WHAT IS BEING ASKED:
Only the lines from the top of the listing below to the line that has "qt = planemap(t, P0, P1, P0" should be echoed, with both ends kept and pictures left out.

------------------------------------------------

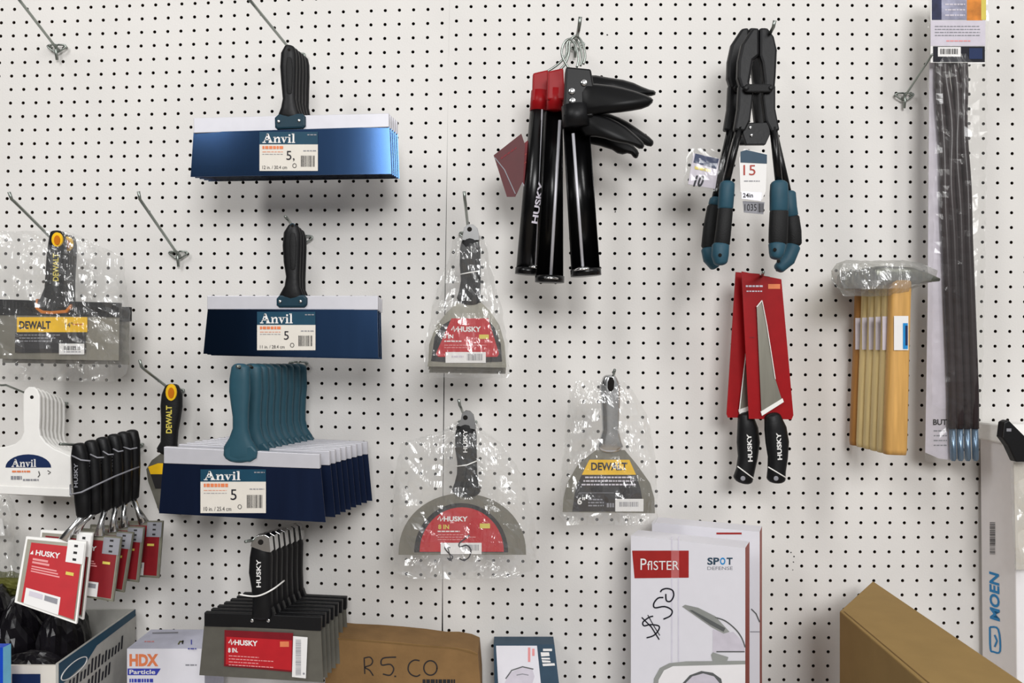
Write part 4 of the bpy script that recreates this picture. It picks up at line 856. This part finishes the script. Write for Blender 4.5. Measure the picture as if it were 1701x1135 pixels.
m.stroke(q, [(658, 1092), (636, 1094), (634, 1105), (648, 1104), (654, 1112), (648, 1122), (636, 1120)], 2.2, 'dark_print', .0006); m.stroke(q, [(655, 1124), (658, 1124)], 2.5, 'dark_print', .0006)
m.stroke(q, [(697, 1098), (688, 1097), (680, 1103), (678, 1113), (683, 1121), (692, 1124), (698, 1121)], 2.2, 'dark_print', .0006)
m.stroke(q, [(715 + 11 * math.cos(a), 1110 + 12 * math.sin(a)) for a in [k * .4 for k in range(17)]], 2.2, 'dark_print', .0006)
m.lines(q, 702, 756, 1129, 7, 'dark_print', .0006, 17); m.build('marker_writing', t.o)
m = MB(); m.stroke(q, [(542, 1060), (620, 1066), (700, 1073), (758, 1078), (793, 1088)], 2.4, 'carton_edge', .0008); m.build('torn_edge', t.o)

t = T('respirator_box', 'white box with orange and blue lettering beside the bottom knives', 'box', 270, 1135, .11)
P0 = W(211, 1078, .113); P1 = W(340, 1078, .113)
m = slab(t, [P0, P1, down(P1), down(P0)], ['box_white', 'box_lilac', 'box_lilac', 'box_lilac'], '', None, Vector((0, .083, 0))); m.build('carton', t.o, bevel=.0015)
q = planemap(t, P0, P1, down(P0)); m = MB(); m.text(q, 'HDX', 215, 1106, 18, 'orange_print', .0005, width=48, bold=.05)
m.poly(q, [(212, 1111), (212, 1122), (260, 1122), (267, 1111)], 'blue_print', .0005); m.text(q, 'Particle', 215, 1120, 7, 'white_paper', .0009, width=43, bold=.02); m.lines(q, 215, 255, 1128, 6, 'blue_print', .0005, 31); m.build('brand_lettering', t.o); m = MB(); m.lines(q, 308, 328, 1104, 2.4, 'grey_print', .0005, 2); m.build('fine_print', t.o)
qt = planemap(t, P0, P1, P0 + Vector((0, .08, 0))); m = MB(); m.stroke(qt, [(253, 1052), (296, 1051)], 2, 'grey_print', .0005); m.stroke(qt, [(296, 1071), (299, 1066), (305, 1066)], 2.4, 'olive', .0005); m.stroke(qt, [(303, 1070), (304, 1064)], 2.4, 'dark_print', .0005); m.stroke(qt, [(318, 1063), (318, 1071)], 2, 'blue_print', .0005); m.lines(qt, 312, 326, 1077, 2, 'blue_print', .0005); m.lines(qt, 240, 256, 1065, 2, 'pink_print', .0005); m.build('top_print', t.o)

# open bin box with black bags
t = T('open_box', 'open grey-white box with navy edge stripe holding black film bags', 'box', 96, 1135, .14)
xr = -.649; zt = Z0 - .461; dn, df = .24, .012
A = Vector((xr, -dn, zt)); B = Vector((xr, -df, zt)); xl = -1.0
m = MB(); m.box((xr - .004 - t.a.x, -dn - t.a.y, SHELF + .001 - t.a.z), (xr - t.a.x, -df - t.a.y, zt - t.a.z), 'bin_grey')
m.box((xl - t.a.x, -dn - t.a.y, SHELF + .001 - t.a.z), (xr - .004 - t.a.x, -dn + .004 - t.a.y, zt - .003 - t.a.z), 'cream_label')
m.box((xl - t.a.x, -df - .004 - t.a.y, SHELF + .001 - t.a.z), (xr - .004 - t.a.x, -df - t.a.y, zt - t.a.z), 'bin_grey')
m.box((xl - t.a.x, -dn + .004 - t.a.y, SHELF + .001 - t.a.z), (xr - .004 - t.a.x, -df - .004 - t.a.y, SHELF + .006 - t.a.z), 'bin_grey')
m.box((xl - .004 - t.a.x, -dn - t.a.y, SHELF + .001 - t.a.z), (xl - t.a.x, -df - t.a.y, zt - t.a.z), 'bin_grey'); m.build('carton', t.o)
def sidept(a, h, l=0.): # a: 0 near..1 far along the side, h metres below the top
    return Vector((xr + l, -dn + (dn - df) * a, zt - h)) - t.a
m = MB(); m.face([sidept(0, 0, .0006), sidept(0, .034, .0006), sidept(.32, .028, .0006), sidept(.45, .014, .0006), sidept(1, .012, .0006), sidept(1, 0, .0006)][::-1], 'teal_print')
ov = [sidept(.17 + .15 * math.cos(k * math.pi / 12), .023 + .010 * math.sin(k * math.pi / 12), .0012) for k in range(25)]; m.tube(ov, .0009, 'white_paper', 5)
rr = random.Random(4)
for hh, n_ in ((.05, 16), (.075, 12)):
    for k in range(n_):
        a0_ = .1 + .045 * k; hi = hh - rr.uniform(.012, .022)
        m.face([sidept(a0_, hh, .0008), sidept(a0_ + .022, hh, .0008), sidept(a0_ + .036, hi, .0008), sidept(a0_ + .014, hi, .0008)], 'ink')
m.build('side_print', t.o)
m = MB(); q = t.at(dn - t.d + .0006); m.rect(q, 20, 1120, 67, 1190, 'navy_print', 0); m.build('navy_panel', t.o)
def lump(name, label, px, py, d, rx, ry, rz, mt, seed, amp=.3, grp=None, cat='bag'):
    t_ = T(name, label, cat, px, py, d, grp); r = random.Random(seed); nu, nv = 28, 18; V = []; Fc = []
    ph = [(Vector((r.uniform(-1, 1), r.uniform(-1, 1), r.uniform(-1, 1))) * r.uniform(3, 9), r.uniform(0, 6)) for _ in range(9)]
    for i in range(nv + 1):
        th_ = math.pi * i / nv
        for k in range(nu):
            a = 2 * math.pi * k / nu; n_ = Vector((math.sin(th_) * math.cos(a), math.sin(th_) * math.sin(a), math.cos(th_)))
            s_ = 1 + amp * sum(abs(math.sin(n_.dot(w_) + p)) - .6 for w_, p in ph) / 4
            V.append(Vector((n_.x * rx, n_.y * ry, n_.z * rz)) * s_)
    for i in range(nv):
        for k in range(nu): Fc.append((i * nu + k, (i + 1) * nu + k, (i + 1) * nu + (k + 1) % nu, i * nu + (k + 1) % nu))
    m_ = MB(); m_.mesh(V, Fc, mt, False); m_.build('film', t_.o); return t_
mat('bag_black', (22, 20, 24), .22, var=.3, scale=20, bump=.8, bscale=30)
gb = 'black film bags in the open box'
lump('black_film_bag', 'crumpled black film bag against the lettered side of the open box', 107, 1085, .085, .031, .055, .085, 'bag_black', 3, .2, grp=gb)
lump('black_film_bag', 'crumpled black film bag in the middle of the open box', 42, 1072, .085, .031, .055, .085, 'bag_black', 5, .2, grp=gb)
lump('black_film_bag', 'crumpled black film bag at the left picture edge in the open box', -22, 1060, .085, .031, .055, .085, 'bag_black', 12, .2, grp=gb)
lump('black_film_bag', 'crumpled black film bag low at the front of the open box', 58, 1128, .19, .05, .032, .04, 'bag_black', 8, .2, grp=gb)
lump('green_cloth_bundle', 'olive and brown bundle at the left edge above the black bags', 4, 972, .03, .036, .018, .022, 'olive', 9, cat='cloth')
t = T('blue_carton', 'bright blue carton corner at the bottom left edge', 'box', 0, 1135, .262)
m = slab(t, [W(-40, 1076, .29), W(5, 1076, .29), down(W(5, 1076, .29)), down(W(-40, 1076, .29))], ['bright_blue'] * 3 + ['cyan'], '', None, Vector((.002, .014, 0)))
m.build('carton', t.o, bevel=.001)
t = T('hanging_card', 'white card in clear film at the left edge below the spreaders', 'package', 0, 850, .05)
m = MB(); m.plate(t.at(0), [(-30, 858), (4, 862), (8, 890), (-30, 892)], .0012, 'white_paper'); m.build('card', t.o)
bag(t, [(822, -30, 14), (850, -30, 26), (890, -30, 34), (960, -30, 30)], .012, .008, seed=51, nx=6)

# tall white box at the right edge
t = T('faucet_carton', 'tall white carton with blue lettering up its side at right edge', 'box', 1660, 1135, .08)
x_ = .806; P = [Vector((x_ + .004, -.105, Z0 - .155)), Vector((x_ + .2, -.105, Z0 - .155))]
zt2 = Z0 - (728 - CY) * (D - .02) / F
f = lambda x, y, z: Vector((x, y, z)) - t.a
c = [f(x_ - .0, -.012, zt2), f(x_, -.105, zt2), f(x_ + .2, -.105, zt2), f(x_ + .2, -.012, zt2)]
g = [f(x_ + .006, -.012, SHELF + .001), f(x_ + .006, -.105, SHELF + .001), f(x_ + .2, -.105, SHELF + .001), f(x_ + .2, -.012, SHELF + .001)]
m = MB(); m.mesh(c + g, [(0, 1, 2, 3), (7, 6, 5, 4), (0, 4, 5, 1), (1, 5, 6, 2), (2, 6, 7, 3), (3, 7, 4, 0)], 'box_grey'); m.build('carton', t.o, bevel=.002)
q = planemap(t, c[0] + t.a, c[1] + t.a, g[0] + t.a); m = MB()
m.text(q, 'MOEN', 1660, 1033, 15, 'blue_logo', .0006, width=84, rot=91, bold=.03, shear=.25)
m.stroke(q, [(1644, 1042), (1658, 1046), (1661, 1082), (1650, 1083), (1645, 1078), (1644, 1042)], 3, 'blue_logo', .0006); m.stroke(q, [(1652, 1055), (1656, 1065), (1652, 1075)], 3, 'blue_logo', .0006)
m.build('brand_lettering', t.o); m = MB(); m.code(q, 1644, 868, 1653, 922, 'dark_print', .0006, 11, vert=True); m.build('barcode', t.o)
m = MB(); m.mesh([f(x_ - .008, -.008, zt2 - .002), f(x_ - .004, -.11, zt2 - .002), f(x_ + .06, -.11, zt2 + .004), f(x_ + .06, -.008, zt2 + .002), f(x_ - .012, -.012, zt2 + .028), f(x_ - .002, -.08, zt2 + .03), f(x_ + .05, -.08, zt2 + .03), f(x_ + .055, -.012, zt2 + .028)],
    [(3, 2, 1, 0), (4, 5, 6, 7), (0, 1, 5, 4), (1, 2, 6, 5), (2, 3, 7, 6), (3, 0, 4, 7)], 'white_plastic'); m.build('white_flap', t.o, bevel=.003)
t = T('bagged_fitting', 'clear bag with black plastic clip over the tall white carton', 'package', 1690, 740, .13)
m = MB(); m.plate(t.at(.02), [(1668, 702), (1676, 698), (1716, 738), (1720, 768), (1688, 768), (1676, 742), (1665, 727)], .016, 'black'); m.rect(t.at(.02), 1672, 712, 1680, 717, 'grey_print', .0008); m.build('clip', t.o, bevel=.002)
m = MB(); m.plate(t.at(-.004), [(1684, 768), (1720, 768), (1720, 945), (1688, 947)], .001, 'cream_label'); m.build('insert_card', t.o)
bag(t, [(722, 1679, 1740), (800, 1680, 1740), (900, 1684, 1740), (948, 1687, 1740)], .014, .003, seed=61, nx=6)

# big brown carton at lower right
t = T('cardboard_box', 'plain brown carton jutting out at the lower right', 'box', 1500, 1135, .25)
zt3 = -(965 - CY) * (D - .05) / F
top = []
for px, py in ((1395, 1015), (1450, 965)):
    kk = zt3 / -(py - CY); top.append(Vector(((px - CX) * kk, -(D - kk * F), Z0 + zt3)))
A_, B_ = top; Bn = Vector((.600, -.47, Z0 + zt3)); An = Vector((A_.x - .006, -.47, Z0 + zt3)); ring = [A_, B_, Bn, An]
m = MB(); tp = [p - t.a for p in ring]; bt = [Vector((p.x, p.y, SHELF + .001)) - t.a for p in ring]
m.mesh(tp + bt, [(3, 2, 1, 0), (4, 5, 6, 7)] + [(i, (i + 1) % 4, (i + 1) % 4 + 4, i + 4) for i in range(4)], 'carton'); m.build('carton', t.o, bevel=.002)
m = MB(); mid = lambda a, b, s_: a + (b - a) * s_
l0 = tp[3] + (tp[2] - tp[3]) * .48 + Vector((0, 0, .0006)); 
m.face([tp[0] + Vector((.004, -.004, .0008)), tp[3] + Vector((.006, .004, .0008)), tp[3] + Vector((.0075, .004, .0008)), tp[0] + Vector((.0055, -.004, .0008))], 'carton_edge'); m.build('fold_crease', t.o)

------------------------------------------------

SOLUTION TO THIS EXERCISE:
Write part 4 of the bpy script that recreates this picture. It picks up at line 856. This part finishes the script. Write for Blender 4.5. Measure the picture as if it were 1701x1135 pixels.
m.stroke(q, [(658, 1092), (636, 1094), (634, 1105), (648, 1104), (654, 1112), (648, 1122), (636, 1120)], 2.2, 'dark_print', .0006); m.stroke(q, [(655, 1124), (658, 1124)], 2.5, 'dark_print', .0006)
m.stroke(q, [(697, 1098), (688, 1097), (680, 1103), (678, 1113), (683, 1121), (692, 1124), (698, 1121)], 2.2, 'dark_print', .0006)
m.stroke(q, [(715 + 11 * math.cos(a), 1110 + 12 * math.sin(a)) for a in [k * .4 for k in range(17)]], 2.2, 'dark_print', .0006)
m.lines(q, 702, 756, 1129, 7, 'dark_print', .0006, 17); m.build('marker_writing', t.o)
m = MB(); m.stroke(q, [(542, 1060), (620, 1066), (700, 1073), (758, 1078), (793, 1088)], 2.4, 'carton_edge', .0008); m.build('torn_edge', t.o)

t = T('respirator_box', 'white box with orange and blue lettering beside the bottom knives', 'box', 270, 1135, .11)
P0 = W(211, 1078, .113); P1 = W(340, 1078, .113)
m = slab(t, [P0, P1, down(P1), down(P0)], ['box_white', 'box_lilac', 'box_lilac', 'box_lilac'], '', None, Vector((0, .083, 0))); m.build('carton', t.o, bevel=.0015)
q = planemap(t, P0, P1, down(P0)); m = MB(); m.text(q, 'HDX', 215, 1106, 18, 'orange_print', .0005, width=48, bold=.05)
m.poly(q, [(212, 1111), (212, 1122), (260, 1122), (267, 1111)], 'blue_print', .0005); m.text(q, 'Particle', 215, 1120, 7, 'white_paper', .0009, width=43, bold=.02); m.lines(q, 215, 255, 1128, 6, 'blue_print', .0005, 31); m.build('brand_lettering', t.o); m = MB(); m.lines(q, 308, 328, 1104, 2.4, 'grey_print', .0005, 2); m.build('fine_print', t.o)
qt = planemap(t, P0, P1, P0 + Vector((0, .08, 0))); m = MB(); m.stroke(qt, [(253, 1052), (296, 1051)], 2, 'grey_print', .0005); m.stroke(qt, [(296, 1071), (299, 1066), (305, 1066)], 2.4, 'olive', .0005); m.stroke(qt, [(303, 1070), (304, 1064)], 2.4, 'dark_print', .0005); m.stroke(qt, [(318, 1063), (318, 1071)], 2, 'blue_print', .0005); m.lines(qt, 312, 326, 1077, 2, 'blue_print', .0005); m.lines(qt, 240, 256, 1065, 2, 'pink_print', .0005); m.build('top_print', t.o)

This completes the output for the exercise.